Youth unemployment is expected to be a major problem for Bangladesh over the next decade, according to a report released by the World Bank yesterday.
The report titled “Toward Solutions for Youth Employment” released in Washington said the country was simultaneously experiencing a fall in the employment growth rate and a slow uptake in job creation.
The report said the problem of youth unemployment is global, with a third of the world’s 1.8 billion young people not currently involved in employment, education or training.
The report said a further one billion youth will enter the job market in the next decade, but only 40% are expected to be able to get jobs that currently exist.
The World Bank report compared the situation and indicators in four focus countries – Bangladesh, El Salvador, Tunisia and Uganda.
Bangladesh situation
In 2013, about 41% of Bangladeshi youth were considered NEET (not in employment, education or training) and the portion of young unemployed NEETs was 78%, according to the report.
“The absence of quality education and a skilled labour force are the main causes of youth unemployment in Bangladesh,” World Bank Lead Economist Zahid Hussain told the Dhaka Tribune.
The World Bank report found that more than 75% of business leaders claimed that a scarcity of skilled young workers was a challenge to hiring youth.
Because investment to generate employment is not in line with demand, he said the country currently must hire skilled workers from India, Sri Lanka and Thailand because of shortage of skilled labour.
He said Bangladesh’s population under 30 years of age makes up 60% of the total labour force.
An International Labour Organisation study from 2013 estimates that the working-age population will grow annually to more than 2.2 million people over the next 10 years.
In 2013, the youth unemployment rate in Bangladesh was 10.3%, higher than the regional South Asian average of 9.45%, but lower than the world average of 12.4%, the report said.
The World Bank report added that Bangladeshi youth work informally, with more than 95% of youth reporting to work in the informal sector in 2013, of which many are self-employed (31.7%), or in unpaid family work (11.1%).

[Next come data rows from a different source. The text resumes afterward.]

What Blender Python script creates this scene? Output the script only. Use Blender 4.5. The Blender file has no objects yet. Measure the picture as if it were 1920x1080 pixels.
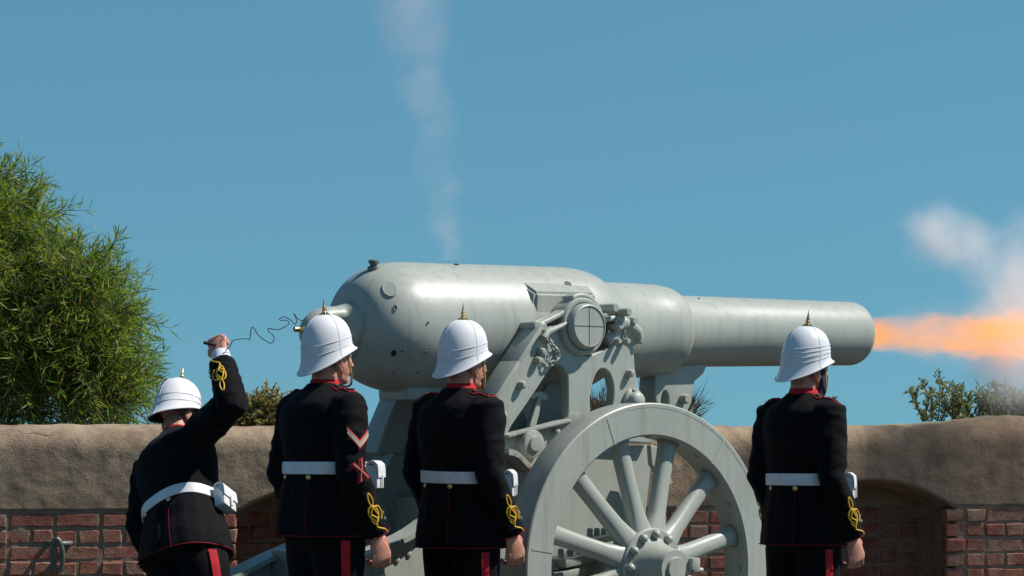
import bpy, bmesh, math, random
import numpy as np
from mathutils import Vector, Matrix, noise as mnoise

random.seed(7)
rng = np.random.default_rng(7)
R = math.radians
sc = bpy.context.scene
col = sc.collection

# ------------------------------------------------------------------ camera
FPX, HC, VH = 5600.0, 1.2, 850.0        # focal length in photo pixels, eye height, horizon row
cam_d = bpy.data.cameras.new('camera')
cam = bpy.data.objects.new('camera', cam_d); col.objects.link(cam)
cam.location = (0, 0, HC); cam.rotation_euler = (R(90), 0, 0)
cam_d.sensor_width = 36; cam_d.lens = 36 * FPX / 1920
cam_d.shift_y = (VH - 540) / 1920
cam_d.clip_end = 3000
sc.camera = cam

# ------------------------------------------------------------------ world, sun, exposure
SUN = Vector((0.63, 0.01, 0.776)).normalized()
SUN_EL = math.asin(SUN.z)
w = bpy.data.worlds.new('World'); sc.world = w; w.use_nodes = True
wn = w.node_tree; wn.nodes.clear()
sky = wn.nodes.new('ShaderNodeTexSky'); sky.sky_type = 'NISHITA'; sky.sun_disc = False
sky.sun_elevation = SUN_EL; sky.sun_rotation = math.atan2(SUN.x, SUN.y)
sky.altitude = 0; sky.air_density = 1.0; sky.dust_density = 0.3; sky.ozone_density = 2.0
tc = wn.nodes.new('ShaderNodeTexCoord')
mp = wn.nodes.new('ShaderNodeVectorMath'); mp.operation = 'MULTIPLY_ADD'
mp.inputs[1].default_value = (1, 1, 0.6); mp.inputs[2].default_value = (0, 0, 0.12)
nm = wn.nodes.new('ShaderNodeVectorMath'); nm.operation = 'NORMALIZE'
tint = wn.nodes.new('ShaderNodeMix'); tint.data_type = 'RGBA'; tint.blend_type = 'MULTIPLY'
tint.inputs[0].default_value = 1; tint.inputs[7].default_value = (0.57, 1.0, 1.03, 1)
bg = wn.nodes.new('ShaderNodeBackground'); bg.inputs[1].default_value = 0.072
wo = wn.nodes.new('ShaderNodeOutputWorld')
wn.links.new(tc.outputs['Generated'], mp.inputs[0]); wn.links.new(mp.outputs[0], nm.inputs[0])
wn.links.new(nm.outputs[0], sky.inputs[0]); wn.links.new(sky.outputs[0], tint.inputs[6])
wn.links.new(tint.outputs[2], bg.inputs[0]); wn.links.new(bg.outputs[0], wo.inputs[0])
sd = bpy.data.lights.new('sun', 'SUN'); sd.energy = 5.0; sd.angle = R(0.5); sd.color = (1, 0.95, 0.88)
so = bpy.data.objects.new('sun', sd); col.objects.link(so)
so.rotation_euler = (-SUN).to_track_quat('-Z', 'Y').to_euler(); so.location = (5, 0, 10)
vs = sc.view_settings
vs.view_transform = 'Standard'; vs.look = 'None'; vs.exposure = 0.25; vs.gamma = 1; vs.use_curve_mapping = False
sc.cycles.volume_bounces = 5; sc.cycles.max_bounces = 8
sc.cycles.use_denoising = True
sc.cycles.volume_step_rate = 1.0; sc.cycles.volume_max_steps = 256

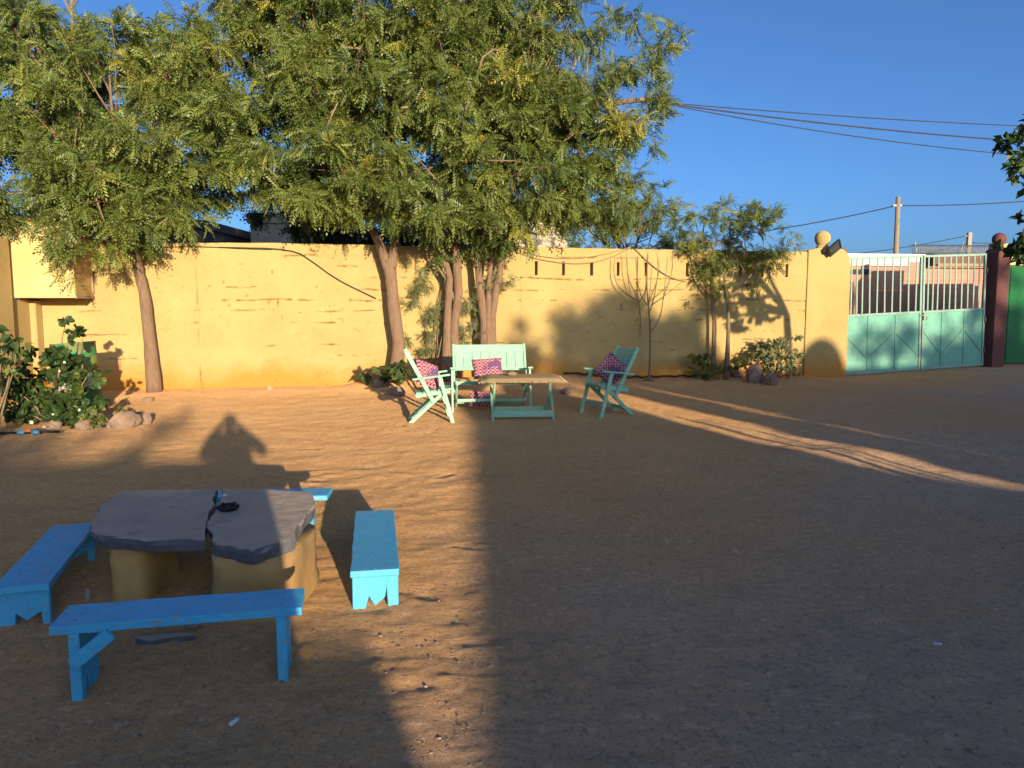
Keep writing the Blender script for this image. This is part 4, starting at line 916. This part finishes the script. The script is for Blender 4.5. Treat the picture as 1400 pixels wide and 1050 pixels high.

“Global youth unemployment is a growing global challenge. When young workers are not able to connect to the labour market, it profoundly impacts their ability to participate fully in the economy, and threatens their social and economic future,” said John Irons, managing director of the Rockefeller Foundation.
Joblessness and crime
Mohammad Ashraful Alam, chairman of the criminology and police sciences department of Mawlana Bhashani Science and Technology University, told the Dhaka Tribune that there is a big connection between crime and economics.
“Youth suffering from poverty, unemployment and illiteracy are often driven by frustration towards drugs,” he said, adding that the step to crime is a small one.
If unemployment rises, the crime rate will too, he said.
Ashraf said the state needs to take responsibility for this by creating new jobs and upgrading the education system to include science and technology.
Professor Shah Ehsan Habib of the sociology department at Dhaka University told the Dhaka Tribune that some studies on unemployment found depression to be a major negative impact of unemployment.
He said young people will feel that they do not belong and society may treat them as a burden.
Ehsan said crime will likely follow such a state of affairs, if not among the rich, almost certainly among the middle and working classes.
Ehsan said job creation and stipends may help deal with unemployment.
Gender and unemployment
The report said the gender differential in Bangladesh was striking, with young women constituting the majority of unemployed young NEETs (not in employment, education or training) in Bangladesh.
“More young women than young men are in vulnerable employment. The greatest proportion of women in vulnerable employment can be seen in Bangladesh (90%) while the lowest is observed in El Salvador (35%),” said the report.
It said in Bangladesh, the adult participation rate is 88%, compared with 69% of the youth population.
Eighty percent of young women are at home and not in the labour force. Two-thirds of young women are not in employment education or training (NEET), and two-thirds of school drop outs are women.
Some 36% of urban youth and 42% of rural youth are NEET. Some 25% of young women who are working are employed in agriculture.
The report showed that Bangladesh, Uganda, and El Salvador share the pattern, with agriculture employing the largest share of employed youth.
In Bangladesh, about half (52%) of the youth population works in agriculture and forestry, while in El Salvador, nearly half (45%) of youth were employed in the sector, it said.
The report found that parents may view early marriage as a logical choice for females when fewer income-earning opportunities are open to them.
Births to adolescents are riskier than births to older females. In Bangladesh, for example, girls are the majority of school drop outs, which total 64.4%.
The most common reason for their leaving school is marriage, the findings said.